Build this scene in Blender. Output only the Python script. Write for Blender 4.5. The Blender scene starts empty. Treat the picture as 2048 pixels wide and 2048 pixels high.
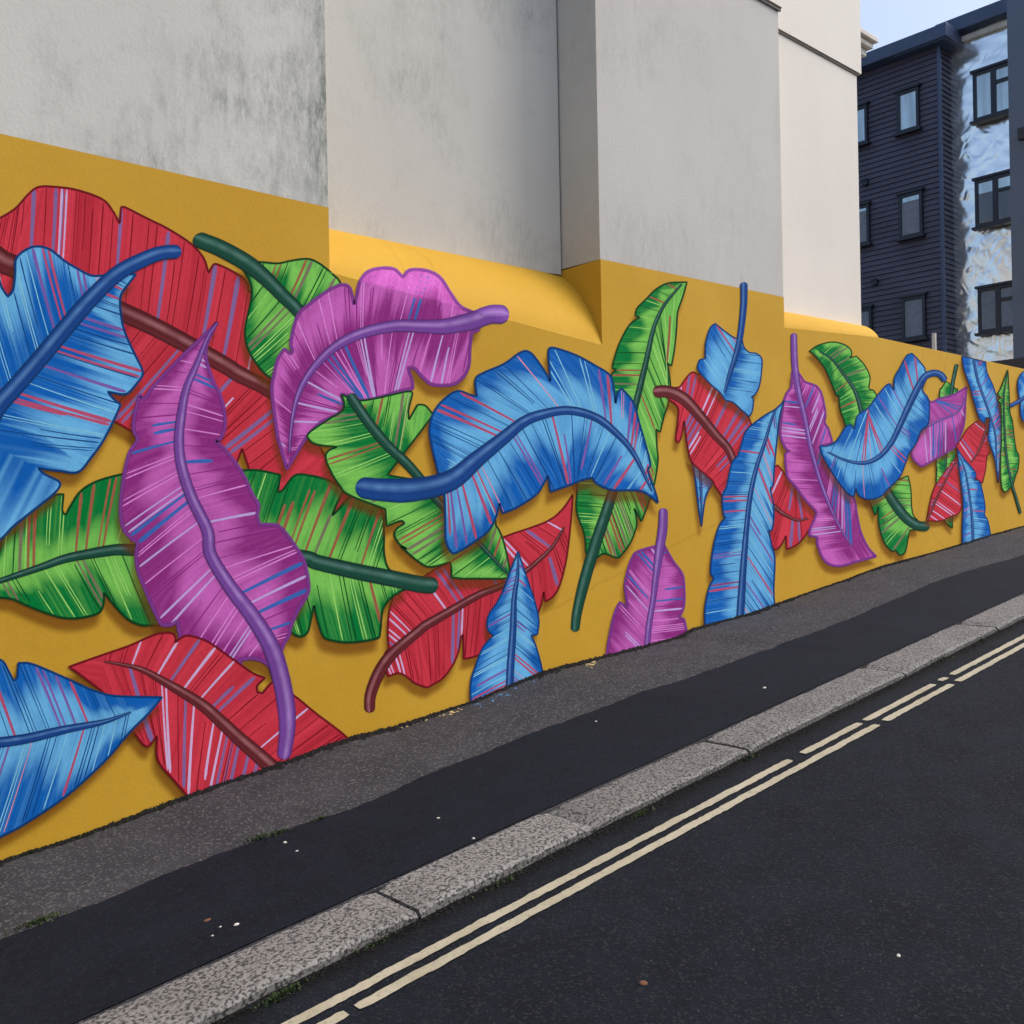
import bpy, math, random
import numpy as np
from mathutils import Vector, Matrix
from mathutils.bvhtree import BVHTree
rnd = random.Random(7); nr = np.random.RandomState(5)
S = bpy.context.scene; COL = S.collection

# ---------------------------------------------------------------- camera, sky, sun, exposure
YAW, PITCH, ROLL, FPX, TH = 0.728354, 0.0018654, 0.0183923, 1975.96, 0.1139945
EYE = np.array([0, 0, 1.6])
_f = np.array([math.sin(YAW)*math.cos(PITCH), math.cos(YAW)*math.cos(PITCH), math.sin(PITCH)])
_r = np.array([math.cos(YAW), -math.sin(YAW), 0.0]); _d = -np.cross(_r, _f)
_c, _s = math.cos(ROLL), math.sin(ROLL)
RC = np.array([_c*_r+_s*_d, -_s*_r+_c*_d, _f])          # rows: right, down, forward
cam = bpy.data.objects.new('camera', bpy.data.cameras.new('camera')); COL.objects.link(cam)
cam.data.sensor_width = 36; cam.data.lens = 36*FPX/2048; cam.data.clip_end = 500; cam.data.clip_start = 0.05
M = Matrix([[RC[0][i], -RC[1][i], -RC[2][i], EYE[i]] for i in range(3)]+[[0, 0, 0, 1]])
cam.matrix_world = M; S.camera = cam
W = bpy.data.worlds.new('World'); S.world = W; W.use_nodes = True
wn = W.node_tree.nodes; bg = wn['Background']
sky = wn.new('ShaderNodeTexSky'); sky.sky_type = 'NISHITA'; sky.sun_disc = False
SUN_EL, SUN_AZ = math.radians(57), math.radians(126)     # azimuth clockwise from +Y (towards the wall)
sky.sun_elevation = SUN_EL; sky.sun_rotation = SUN_AZ; sky.air_density = 1.0; sky.dust_density = 4.5; sky.ozone_density = 1.0
W.node_tree.links.new(sky.outputs[0], bg.inputs[0]); bg.inputs[1].default_value = 0.15
sd = Vector((math.sin(SUN_AZ)*math.cos(SUN_EL), math.cos(SUN_AZ)*math.cos(SUN_EL), math.sin(SUN_EL)))
sun = bpy.data.objects.new('sun', bpy.data.lights.new('sun', 'SUN')); COL.objects.link(sun)
sun.data.energy = 0.5; sun.data.angle = math.radians(60); sun.data.color = (1.0, 0.96, 0.9)
sun.rotation_euler = sd.to_track_quat('Z', 'Y').to_euler(); sun.location = (0, 0, 30)
S.view_settings.view_transform = 'Standard'; S.view_settings.look = 'None'; S.view_settings.gamma = 1
S.view_settings.exposure = 0.64
S.render.engine = 'CYCLES'
S.cycles.transparent_max_bounces = 32; S.cycles.max_bounces = 6

# ---------------------------------------------------------------- helpers
def rays(P):
    P = np.asarray(P, float).reshape(-1, 2)
    return np.stack([P[:, 0]-1024, P[:, 1]-1024, np.full(len(P), FPX)], 1) @ RC
def hit(P, n, c):
    d = rays(P); n = np.asarray(n, float); t = (c-n@EYE)/(d@n); return EYE+t[:, None]*d
def hx(x, y, n, c): return hit([(x, y)], n, c)[0]
NY = (0, 1, 0); NX = (1, 0, 0); TT = math.tan(TH); NR = (-TT, 0, 1)
D = 4.6                                                   # distance of the painted wall
def lin(c):
    c = np.asarray(c, float)/255.0
    return np.where(c <= 0.04045, c/12.92, ((c+0.055)/1.055)**2.4)
def tag(o, label=None, cat=None, group=None, kind=None):
    if label: o['label'] = label
    if cat: o['category'] = cat
    if group: o['group'] = group
    if kind: o['kind'] = kind
    return o
def mesh(name, V, F, mat, parent=None, cols=None, smooth=False):
    me = bpy.data.meshes.new(name); me.from_pydata([tuple(map(float, v)) for v in V], [], F); me.update()
    if cols is not None:
        a = me.color_attributes.new('Col', 'FLOAT_COLOR', 'POINT'); a.data.foreach_set('color', np.asarray(cols, np.float32).ravel())
    if smooth: me.polygons.foreach_set('use_smooth', [True]*len(me.polygons))
    me.materials.append(mat)
    o = bpy.data.objects.new(name, me); COL.objects.link(o)
    if parent: o.parent = parent
    return o
def empty(name, loc=(0, 0, 0)):
    o = bpy.data.objects.new(name, None); COL.objects.link(o); o.location = loc; o.empty_display_size = .2; return o
BF = [(0, 3, 2, 1), (4, 5, 6, 7), (0, 1, 5, 4), (1, 2, 6, 5), (2, 3, 7, 6), (3, 0, 4, 7)]
def boxv(x0, x1, y0, y1, z0, z1): return [(x0, y0, z0), (x1, y0, z0), (x1, y1, z0), (x0, y1, z0), (x0, y0, z1), (x1, y0, z1), (x1, y1, z1), (x0, y1, z1)]
class MB:
    def __init__(s): s.V = []; s.F = []
    def box(s, *a): s.add(boxv(*a), BF)
    def add(s, V, F):
        n = len(s.V); s.V += [tuple(v) for v in V]; s.F += [tuple(i+n for i in f) for f in F]
    def build(s, name, mat, parent=None, bevel=0, smooth=False):
        o = mesh(name, s.V, s.F, mat, parent, smooth=smooth)
        if bevel:
            b = o.modifiers.new('b', 'BEVEL'); b.width = bevel; b.segments = 2
        return o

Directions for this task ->
Repeat, word for word and with no pictures, only the lines running from the beginning of the data to the line that contains "S = bpy.context.scene; COL = S.collection".

Solved exercise ->
Build this scene in Blender. Output only the Python script. Write for Blender 4.5. The Blender scene starts empty. Treat the picture as 2048 pixels wide and 2048 pixels high.
import bpy, math, random
import numpy as np
from mathutils import Vector, Matrix
from mathutils.bvhtree import BVHTree
rnd = random.Random(7); nr = np.random.RandomState(5)
S = bpy.context.scene; COL = S.collection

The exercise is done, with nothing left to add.